## REQUIREMENTS
Take the material below and write it all out again exactly.

## RECORDED DATA
┏━━

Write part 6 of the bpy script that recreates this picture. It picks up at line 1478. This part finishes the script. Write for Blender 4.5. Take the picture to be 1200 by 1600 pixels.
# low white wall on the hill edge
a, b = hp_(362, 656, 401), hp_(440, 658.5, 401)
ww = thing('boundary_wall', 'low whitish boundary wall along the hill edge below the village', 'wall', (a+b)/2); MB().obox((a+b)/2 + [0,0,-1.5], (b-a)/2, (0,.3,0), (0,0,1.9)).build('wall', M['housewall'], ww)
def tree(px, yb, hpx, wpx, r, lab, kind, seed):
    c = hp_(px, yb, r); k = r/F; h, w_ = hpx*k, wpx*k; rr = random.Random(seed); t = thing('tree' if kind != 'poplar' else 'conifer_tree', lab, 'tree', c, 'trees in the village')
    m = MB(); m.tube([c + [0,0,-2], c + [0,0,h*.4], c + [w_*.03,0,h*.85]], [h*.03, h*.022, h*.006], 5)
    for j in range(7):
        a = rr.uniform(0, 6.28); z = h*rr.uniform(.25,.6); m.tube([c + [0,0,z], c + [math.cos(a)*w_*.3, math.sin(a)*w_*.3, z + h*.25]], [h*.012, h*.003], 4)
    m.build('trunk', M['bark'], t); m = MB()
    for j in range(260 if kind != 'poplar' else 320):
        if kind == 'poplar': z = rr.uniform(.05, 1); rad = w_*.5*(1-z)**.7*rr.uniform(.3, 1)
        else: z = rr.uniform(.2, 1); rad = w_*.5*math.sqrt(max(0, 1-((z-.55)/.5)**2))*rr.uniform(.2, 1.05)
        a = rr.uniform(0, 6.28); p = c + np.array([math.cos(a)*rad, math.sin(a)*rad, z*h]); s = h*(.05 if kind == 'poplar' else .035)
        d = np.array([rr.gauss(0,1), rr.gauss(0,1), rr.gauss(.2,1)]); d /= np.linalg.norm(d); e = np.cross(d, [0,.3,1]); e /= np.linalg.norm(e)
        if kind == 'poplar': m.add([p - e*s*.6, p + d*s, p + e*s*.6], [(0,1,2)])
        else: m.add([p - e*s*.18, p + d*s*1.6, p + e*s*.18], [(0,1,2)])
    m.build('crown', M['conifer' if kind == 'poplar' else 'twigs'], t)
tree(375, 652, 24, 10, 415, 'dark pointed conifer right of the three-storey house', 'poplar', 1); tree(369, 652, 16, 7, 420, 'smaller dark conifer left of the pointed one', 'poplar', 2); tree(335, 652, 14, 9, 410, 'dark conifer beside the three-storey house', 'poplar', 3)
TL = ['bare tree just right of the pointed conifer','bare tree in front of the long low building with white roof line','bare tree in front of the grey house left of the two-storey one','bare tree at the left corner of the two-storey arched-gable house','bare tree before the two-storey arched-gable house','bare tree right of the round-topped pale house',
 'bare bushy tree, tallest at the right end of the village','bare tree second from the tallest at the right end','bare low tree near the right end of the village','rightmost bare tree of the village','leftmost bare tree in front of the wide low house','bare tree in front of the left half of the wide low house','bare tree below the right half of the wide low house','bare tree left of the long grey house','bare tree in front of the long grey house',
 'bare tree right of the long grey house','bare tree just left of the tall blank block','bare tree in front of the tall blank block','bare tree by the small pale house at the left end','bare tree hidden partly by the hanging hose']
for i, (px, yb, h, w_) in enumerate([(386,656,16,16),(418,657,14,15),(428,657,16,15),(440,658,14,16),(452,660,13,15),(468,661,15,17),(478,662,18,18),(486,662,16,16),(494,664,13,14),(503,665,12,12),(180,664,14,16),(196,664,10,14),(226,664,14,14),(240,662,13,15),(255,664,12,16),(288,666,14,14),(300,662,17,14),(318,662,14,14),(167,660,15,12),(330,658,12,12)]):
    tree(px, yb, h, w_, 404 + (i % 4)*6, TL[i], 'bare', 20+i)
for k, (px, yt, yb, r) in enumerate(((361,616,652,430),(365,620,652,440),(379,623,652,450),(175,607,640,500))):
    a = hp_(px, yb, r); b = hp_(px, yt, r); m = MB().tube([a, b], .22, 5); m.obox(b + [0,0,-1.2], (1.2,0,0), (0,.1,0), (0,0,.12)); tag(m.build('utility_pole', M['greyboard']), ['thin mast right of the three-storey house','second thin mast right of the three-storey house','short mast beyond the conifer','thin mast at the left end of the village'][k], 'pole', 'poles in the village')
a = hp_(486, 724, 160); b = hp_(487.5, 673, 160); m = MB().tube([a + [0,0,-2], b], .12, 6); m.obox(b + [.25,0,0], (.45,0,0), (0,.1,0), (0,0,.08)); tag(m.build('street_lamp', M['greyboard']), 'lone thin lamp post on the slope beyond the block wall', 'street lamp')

┗━━

## THE SOLUTION
Write part 6 of the bpy script that recreates this picture. It picks up at line 1478. This part finishes the script. Write for Blender 4.5. Take the picture to be 1200 by 1600 pixels.
# low white wall on the hill edge
a, b = hp_(362, 656, 401), hp_(440, 658.5, 401)
ww = thing('boundary_wall', 'low whitish boundary wall along the hill edge below the village', 'wall', (a+b)/2); MB().obox((a+b)/2 + [0,0,-1.5], (b-a)/2, (0,.3,0), (0,0,1.9)).build('wall', M['housewall'], ww)
def tree(px, yb, hpx, wpx, r, lab, kind, seed):
    c = hp_(px, yb, r); k = r/F; h, w_ = hpx*k, wpx*k; rr = random.Random(seed); t = thing('tree' if kind != 'poplar' else 'conifer_tree', lab, 'tree', c, 'trees in the village')
    m = MB(); m.tube([c + [0,0,-2], c + [0,0,h*.4], c + [w_*.03,0,h*.85]], [h*.03, h*.022, h*.006], 5)
    for j in range(7):
        a = rr.uniform(0, 6.28); z = h*rr.uniform(.25,.6); m.tube([c + [0,0,z], c + [math.cos(a)*w_*.3, math.sin(a)*w_*.3, z + h*.25]], [h*.012, h*.003], 4)
    m.build('trunk', M['bark'], t); m = MB()
    for j in range(260 if kind != 'poplar' else 320):
        if kind == 'poplar': z = rr.uniform(.05, 1); rad = w_*.5*(1-z)**.7*rr.uniform(.3, 1)
        else: z = rr.uniform(.2, 1); rad = w_*.5*math.sqrt(max(0, 1-((z-.55)/.5)**2))*rr.uniform(.2, 1.05)
        a = rr.uniform(0, 6.28); p = c + np.array([math.cos(a)*rad, math.sin(a)*rad, z*h]); s = h*(.05 if kind == 'poplar' else .035)
        d = np.array([rr.gauss(0,1), rr.gauss(0,1), rr.gauss(.2,1)]); d /= np.linalg.norm(d); e = np.cross(d, [0,.3,1]); e /= np.linalg.norm(e)
        if kind == 'poplar': m.add([p - e*s*.6, p + d*s, p + e*s*.6], [(0,1,2)])
        else: m.add([p - e*s*.18, p + d*s*1.6, p + e*s*.18], [(0,1,2)])
    m.build('crown', M['conifer' if kind == 'poplar' else 'twigs'], t)
tree(375, 652, 24, 10, 415, 'dark pointed conifer right of the three-storey house', 'poplar', 1); tree(369, 652, 16, 7, 420, 'smaller dark conifer left of the pointed one', 'poplar', 2); tree(335, 652, 14, 9, 410, 'dark conifer beside the three-storey house', 'poplar', 3)
TL = ['bare tree just right of the pointed conifer','bare tree in front of the long low building with white roof line','bare tree in front of the grey house left of the two-storey one','bare tree at the left corner of the two-storey arched-gable house','bare tree before the two-storey arched-gable house','bare tree right of the round-topped pale house',
 'bare bushy tree, tallest at the right end of the village','bare tree second from the tallest at the right end','bare low tree near the right end of the village','rightmost bare tree of the village','leftmost bare tree in front of the wide low house','bare tree in front of the left half of the wide low house','bare tree below the right half of the wide low house','bare tree left of the long grey house','bare tree in front of the long grey house',
 'bare tree right of the long grey house','bare tree just left of the tall blank block','bare tree in front of the tall blank block','bare tree by the small pale house at the left end','bare tree hidden partly by the hanging hose']
for i, (px, yb, h, w_) in enumerate([(386,656,16,16),(418,657,14,15),(428,657,16,15),(440,658,14,16),(452,660,13,15),(468,661,15,17),(478,662,18,18),(486,662,16,16),(494,664,13,14),(503,665,12,12),(180,664,14,16),(196,664,10,14),(226,664,14,14),(240,662,13,15),(255,664,12,16),(288,666,14,14),(300,662,17,14),(318,662,14,14),(167,660,15,12),(330,658,12,12)]):
    tree(px, yb, h, w_, 404 + (i % 4)*6, TL[i], 'bare', 20+i)
for k, (px, yt, yb, r) in enumerate(((361,616,652,430),(365,620,652,440),(379,623,652,450),(175,607,640,500))):
    a = hp_(px, yb, r); b = hp_(px, yt, r); m = MB().tube([a, b], .22, 5); m.obox(b + [0,0,-1.2], (1.2,0,0), (0,.1,0), (0,0,.12)); tag(m.build('utility_pole', M['greyboard']), ['thin mast right of the three-storey house','second thin mast right of the three-storey house','short mast beyond the conifer','thin mast at the left end of the village'][k], 'pole', 'poles in the village')
a = hp_(486, 724, 160); b = hp_(487.5, 673, 160); m = MB().tube([a + [0,0,-2], b], .12, 6); m.obox(b + [.25,0,0], (.45,0,0), (0,.1,0), (0,0,.08)); tag(m.build('street_lamp', M['greyboard']), 'lone thin lamp post on the slope beyond the block wall', 'street lamp')